5)The Michael Jackson Show

The legendary Dino Stamatopoulos (Mary Shelley’s Frankenhole) voiced the lead in this Hanna Barbera-inspired cartoon all about keeping Michael Jackson away from under-aged children. Featuring not just Michael but depictions of Marilyn Monroe, Liz Taylor, and for whatever reason Elephant Man, everyone did their best to try and keep Mike away from the kiddos. Bubbles the monkey would later be shopped for an animated TV series pilot from Dino’s Starburns Industries but to no avail.


4) Middle-Aged Mutant Ninja Turtles

Maybe I’m a bit biased because the Teenage Mutant Ninja Turtles is one of my favorite comics series and the original kids animated series was such a fandom when I was younger that this would be ranked this high, but Middle-Aged Mutant Ninja Turtles doesn’t go down the route of say Ronin in trying to understand where the Turtles are in present-day and instead focuses on the much more miserable day-to-day more accurate lives of what a once-great superhero team is at today.


3) The Land of Gorch

The writers of Saturday Night Live had no interest in Jim Henson’s vision of having puppet characters geared towards a more adult audience when the series launched in the mid-1970s. After only a season of Dregs and Vestiges, Henson grew weary of the SNL writers and opted to produce another television series entirely that would be more adult-skewing than his already established Sesame Street and featuring a character that he’d been working with for a number of years up until this point. That being Kermit the Frog and The Muppets. Years later, the Muppets characters would make occasional appearances on Saturday Night Live which seemed to confirm that Jim was right all along.


2) Mr. Bill

The Walter Williams-created clay character was an inspiration from kids shows of the seventies and only went for a couple of seasons before he would try his hand at Hollywood, but Mr. Bill’s lead characters had problems yo. When Bill wasn’t scrapping for cash he was usually on the lamb with his trusty sidekick Spot the dog. Years before Kenny from South Park would do the same, Mr. Bill would typically meet some sort of gruesome end in a number of hilarious ways.

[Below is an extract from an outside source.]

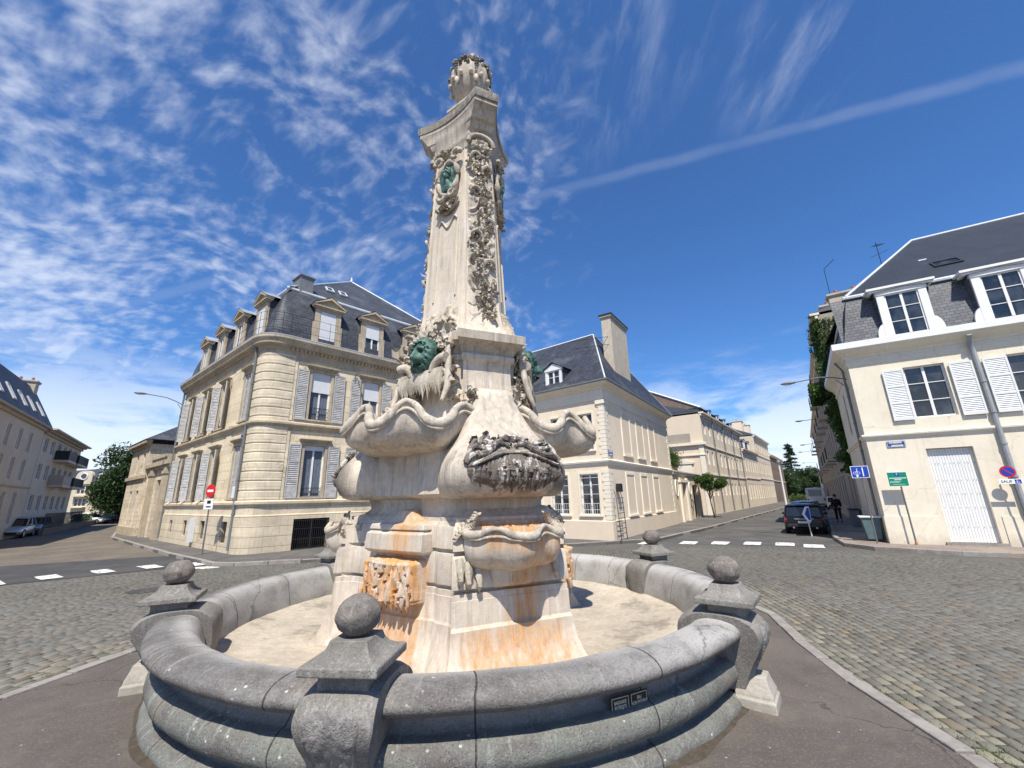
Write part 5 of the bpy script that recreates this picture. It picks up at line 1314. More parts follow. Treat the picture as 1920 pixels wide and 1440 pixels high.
skylight(mh,MR(1.6,8.55,-.28),MR.u*.75,(RA-E2).normalized()*.01+Vector((-MR.n.x*.45,-MR.n.y*.45,.55)),M['leadedge'])
def nameplate(par,f,x0,x1,z0,z1,lines,o=.02):
    b=MB(); f.box(b,x0,x1,z0,z1,o,o+.012); p=b.build('street_name_plate',M['enamel'],par)
    b=MB(); e=.012
    for q in ((x0+e,x1-e,z0+e,z0+2*e),(x0+e,x1-e,z1-2*e,z1-e),(x0+e,x0+2*e,z0+2*e,z1-2*e),(x1-2*e,x1-e,z0+2*e,z1-2*e)): f.box(b,*q,o+.0125,o+.0145)
    b.build('plate_border',M['white'],p)
    b=MB(); rg=random.Random(4)
    for i in range(lines):
        zc=z0+(z1-z0)*(lines-i-.5)/lines; x=x0+.08+.05*i; 
        while x<x1-.1: w_=rg.uniform(.012,.03); f.box(b,x,x+w_,zc-.032,zc+.032,o+.0125,o+.014); x+=w_+.012
    b.build('worn_lettering',M['white'],p); return p
nameplate(mh,MR,.1,.75,4.12,4.38,2,.035)
# iron bracket frame against the quoin
ib=empty('iron_ladder',(MR(.5,0).x,MR(.5,0).y,0),'thin rusty iron ladder with cross bars standing against the corner of the middle house','ladder')
b=MB()
for o_,x in ((.45,-.15),(.45,.65)): b.tube([MR(x,.1,o_),MR(x,2.05,o_-.1),MR(x+.1,2.3,o_-.2),MR(x+.35,2.35,o_-.3)],.022,6)
for i in range(8): z=.45+i*.23; b.tube([MR(-.15,z,.42),MR(.65,z,.42)],.016,5)
b.build('ladder_bars',M['iron'],ib,smooth=60,fix=False)
b=MB(); MR.box(b,.75,1.0,2.35,2.75,.05,.3); b.build('wall_lantern',M['black'],ib)
# ================================================================ RIGHT HOUSE
PR_=(14.79,17.59); RF=Fr(PR_,-30); RS=Fr(PR_,56)
rh=empty('shuttered_house',(PR_[0],PR_[1],0),'cream house on the right with white louvred shutters, slate dormers and a skylight','building')
RFn=14.; RSn=8.2; slR=slate(-30,.135,(.105,.11,.125)); slR2=slate(56,.135,(.105,.11,.125)); M['slateflat']=mat('smooth_dark_slate',(.019,.025,.037),.5,.25,1.2,.4,50,.35)
rwn=[(1.74,3.0),(4.75,6.01),(7.9,9.16),(11.0,12.2)]
b=MB(); uu=[(a,c,4.94,7.06) for a,c in rwn]; dd=[(1.76,3.1,.20,3.70),(4.9,6.1,1.4,3.5),(8.0,9.2,1.4,3.5),(11.1,12.2,1.4,3.5)]
wall(b,RF,0,RFn,-.1,8.0,uu+dd,.26); sidew=[(1.6,2.3,4.9,7.0),(4.2,4.9,4.9,7.0),(1.7,2.6,.9,3.4),(4.2,5.1,.0,3.2)]; wall(b,RS,0,RSn,-.1,8.0,sidew,.2)
b.quad(RF(RFn,-.1),RF(RFn,8),RF(RFn,8,-8),RF(RFn,-.1,-8)); b.quad(RS(RSn,-.1),RS(RSn,8),RS(RSn,8,-8),RS(RSn,-.1,-8)); b.build('wall',M['render'],rh,fix=False)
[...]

1) The Ambiguously Gay Duo

Obviously the gold-standard of animated television on SNL’s TV Funhouse where the legend has surpassed even the show itself. Having made at stops at both the Dana Carvey Show and SNL, the two lead characters Ace (Stephen Colbert) and Gary (Steve Carrell) have reached a level of household fame that has stood the test of time. It should be noted that as Colbert was attempting to get to the pinnacle of his success, a lot of his early show-biz wins came in the form of being a part of a number of voice casts including those of Harvey Birdman and The Venture Bros., and will occasionally still take on a voice-acting part here and there.